Verfasst: Do 18. Jan 2024, 19:33
von jogiwan
Female Trouble

01.jpg
01.jpg (32.18 KiB) 151 mal betrachtet
jogiwan hat geschrieben: Mo 3. Sep 2018, 07:10 Ich weiß ja nicht, ob John Waters damals schon visionär die aktuelle Medienlandschaft mit ihren Trash-Sternchen im Sinn hatte, als er im Jahr 1974 die spektakuläre „Karriere“ der Dawn Davenport in „Female Trouble“ verfilmte. Auch Dawn hat zwar keine Ausbildung und noch weniger Talent, dafür aber umso weniger Hemmungen und moralische Grenzen um berühmt zu werden und in die Geschichte Amerikas einzugehen. In mehreren Episoden aus den Jugendtagen, den Ehejahren bis hin zur fatalen Begegnung mit einem ambitionierten Pärchen, dass Kunst und Schönheit auf ein nächstes Level stellen möchte, zeigt „Female Troube“ auf stets völlig jenseitige und haarsträubende Weise eine Erfolgsgeschichte der etwas anderen Art, die geradewegs am elektrischen Stuhl endet.
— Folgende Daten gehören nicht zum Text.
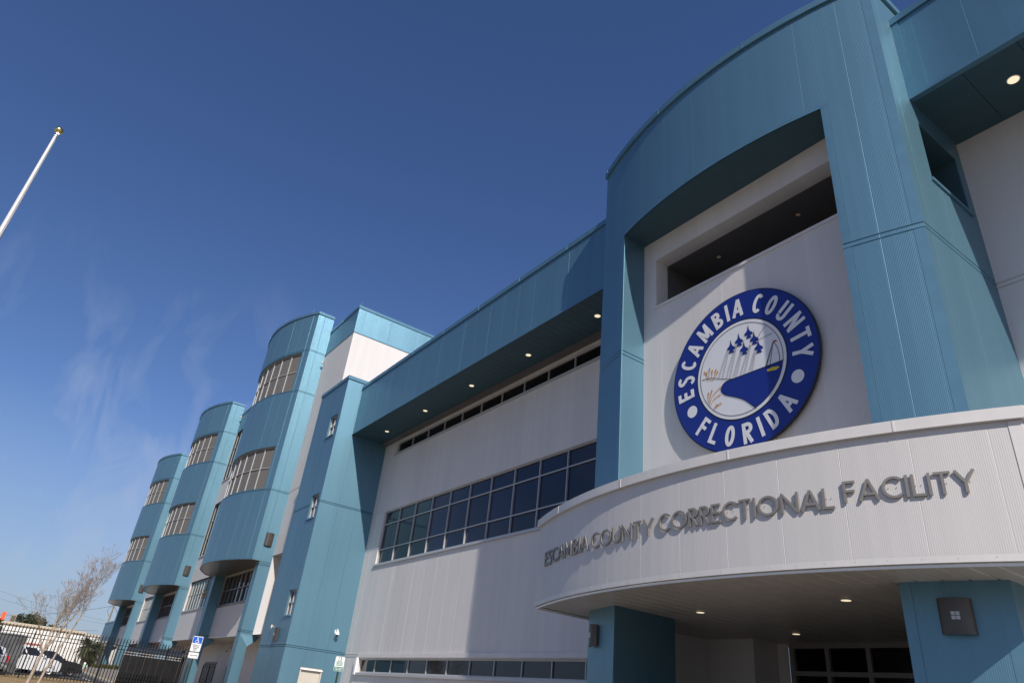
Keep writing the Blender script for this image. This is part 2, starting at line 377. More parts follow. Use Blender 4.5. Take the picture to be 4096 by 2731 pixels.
for i in range(8):
    a, b = -65-i*2.5, -67.5-i*2.5; mb.quad((a, 9.62, .22), (b, 9.62, .22), (b, 11.6, .22), (a, 11.6, .22))
mb.build('planting_soil', plain('pine_bark', (0.16, .06, .03), .95, var=.3, bump=.03))['kind'] = 'structure'

# ------------------------------------------------------------------ the building
B = empty('correctional_building', (-20, 14, G0))
B['label'] = 'blue and pale grey metal panelled facility with rounded bays, arched entrance tower and curved canopy'
B['category'] = 'building'
B_inv = Matrix.Translation((-20, 14, G0)).inverted()
def bpart(mb, name, mats, parent=None, label=None, smooth=False):
    o = mb.build(name, mats, parent or B, smooth)
    if label: o['label'] = label
    return o
# children are meshed in world coordinates, so every direct child of B is shifted back by B's own place (done at the end)
# --- main grey wall between stair tower and entrance tower
YW, YF = 12.9, 11.05
PW = Path([(-30.3, YW), (-11.9, YW)])
sx_ = lambda x: x+30.3
mb = MB()
HB = [(sx_(-29.0), sx_(-13.2), 5.30, 7.62, 0), (sx_(-29.02), sx_(-13.2), 10.42, 10.98, 0), (sx_(-28.75), sx_(-12.6), 1.02, 1.53, 0)]
wall_mesh(mb, PW, -.8, 11.4, HB, pitch=.9, off=.56, hd=.13, sd=.006)
main_wall = bpart(mb, 'front_wall', M['grey'], label='long pale grey recessed wall between stair tower and entrance tower')
mb = MB()   # slim horizontal double joint left of the windows
sweep(mb, PW, .002, sx_(-29.05), .002, .014, 7.62, 7.66); sweep(mb, PW, .002, sx_(-29.05), .002, .014, 7.72, 7.75)
sweep(mb, PW, .002, sx_(-28.85), .002, .014, 1.60, 1.64); sweep(mb, PW, .002, sx_(-28.85), .002, .014, 1.69, 1.72)
sweep(mb, PW, sx_(-28.9), sx_(-12.5), .003, .05, 1.56, 1.70)
bpart(mb, 'wall_trim', M['grey_trim'])
big = [sx_(-29.0+1.432*i) for i in range(1, 12)]
window(B, PW, HB[0][0], HB[0][1], 5.30, 7.62, vb=[b for b in big if b < HB[0][1]-.2], hb=[5.93, 7.03], inset=.13, w=.046, d=.06, sill=.06, label='three-row band of dark navy glass in the grey wall')
window(B, PW, HB[1][0], HB[1][1], 10.42, 10.98, vb=[b for b in [sx_(-29.02+1.44*i) for i in range(1, 12)] if b < HB[1][1]-.2], inset=.13, w=.06, d=.05, gl='glass_dark', sill=.05, label='thin black clerestory strip under the eave')
lowm = [-27.42, -26.04, -24.67, -23.28, -21.9, -20.48, -19.09, -17.66, -16.27, -14.86, -13.45]
window(B, PW, HB[2][0], HB[2][1], 1.02, 1.53, vb=[sx_(x) for x in lowm], inset=.13, w=.042, d=.04, gl='glass_low', sill=.09, label='low ribbon window near the ground in the grey wall')
mb = MB(); p = MB()
sweep(p, PW, sx_(-29.1), sx_(-28.75), .003, .12, .92, 1.0) if False else None
# reveal flange at left of low window
mb.box(-28.90, -28.76, 12.78, 12.895, .93, 1.56)
bpart(mb, 'window_flange', M['white_paint'], main_wall)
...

Dabei mag der Nachfolger von „Pink Flamingos“ nicht mehr ganz so abgeschmackt und hat auch weniger episodenhafte Ereignisse, aber zartbesaiteten Gemütern wird das Geschehen hier wohl ebenfalls zu viel des Guten sein. Da werden im Ehebett die Kombizange ausgepackt, Gesichter mit Säure verätzt, Kinder mit der Autoantenne erzogen und unliebsame Feinde kurzerhand zur Unterhaltung in den Vogelkäfig gesteckt. Aber alles stets auf so unterhaltsame und überdrehte Weise und dem Hinterteil in Richtung Publikum, dass man aus dem Staunen nicht mehr herauskommt. Dass ein Label wie Criterion aber so etwas wie „Female Troubles“ dann noch wunderbar restauriert als Special Edition herausbringt, hätte sich wohl auch der Regisseur am Anfang seiner Karriere aber nicht träumen lassen. Super!
"Female Troubles" ist und bleibt mein Lieblings-Waters voller ikonischer Momente und erinnerungswürdigen Dialogen wie "Nice girls don't wear cha cha heels!" oder auch "The world of the heterosexual is a sick and boring life" und als Persiflage auf Schönheitswahn und Jugendkult auch sonst kaum etwas auslässt. So muss Underground sein und ein Frontalangriff auf moralische Befindlichkeiten. Dass "Female Trouble" auch noch ungemein unterhaltsam ist, soll aber auch nicht verschwiegen werden. Grell, laut und mit Glitter - Liquid Eyeliner forever!